Grand opening ad in the photo section of this theatre.

delano on March 11, 2014 at 1:05 am

This comment affects to entries (THE MET & THE REGAL). Chicago has an address scheme that causes EVEN numbers to appear on the WEST and NORTH, while ODD numbers appear on the EAST and SOUTH.. The Regal is on the EAST side of King Drive, therefore 4719. The MET was across the street therefore it would have been something like 4744 …

Broan on October 11, 2015 at 12:56 pm

Here is a 1917 review of the theatre. The reviewer judged the 25' screen to be too big.

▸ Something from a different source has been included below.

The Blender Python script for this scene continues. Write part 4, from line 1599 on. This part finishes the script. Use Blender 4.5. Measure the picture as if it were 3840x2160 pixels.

DavidZornig on November 10, 2015 at 10:32 pm

Mid `60’s Demlinger Photograph added.

learvinl on November 7, 2017 at 9:19 am

I did get the opportunity to visit this landmark and piece of Chicago history before it was closed down 1979 and if i’m not mistaken the last movie that was shown there is THE WIZ

Joe Vogel
Joe Vogel on November 11, 2021 at 11:52 pm

The March 10, 1917 issue of Moving Picture World featured an article about the theaters of the Ascher Bros. chain, and the Metropolitan, which had opened on January 20, was described in this paragraph:

“The Metropolitan theater, Forty-seventh street and Grand boulevard, is the thirteenth link in the chain of houses in Chicago operated by the Ascher Bros. On Saturday night, January 20, 1917, the doors of this theater were opened to the public for the first time. Three overflowing performances were given that evening, and many were turned away. Automobiles were lined up for more than a block on either side of Grand boulevard, which is one of Chicago’s most fashionable thoroughfares. The photoplay program consisted of Metro’s production, ‘The White Raven,’ starring Ethel Barrymore, a two-reel Sidney Drew comedy, a Pathe weekly and a scenic, in addition to which were five musical numbers by an orchestra of six pieces, and a large pipe organ, directed by Lynne A. Hazzard. In the way of decorative appointments and general construction the Metropolitan is without a rival in the city of Chicago. With the beautiful arrangement of the interior and the visual advantages of the large auditorium, it might well be said that this theater is early perfect in modern moving picture theater design. The lobby walls are finished in Italian Verdi marble, while the floor is covered with black and white mosaic. The auditorium is decorated with a harmonious blend of colors, and is lighted by a large dome placed in the center of the ceiling which contains hundreds of colored bulbs blending into rays of softness and beauty. There are 20 exits from the Auditorium, and 1,600 finely-upholstered seats on the main floor. There is no gallery. The entire building, in which the theater is included, is of fireproof construction and cost about $250,000. The management of the house has been given to Harry E. Ascher.”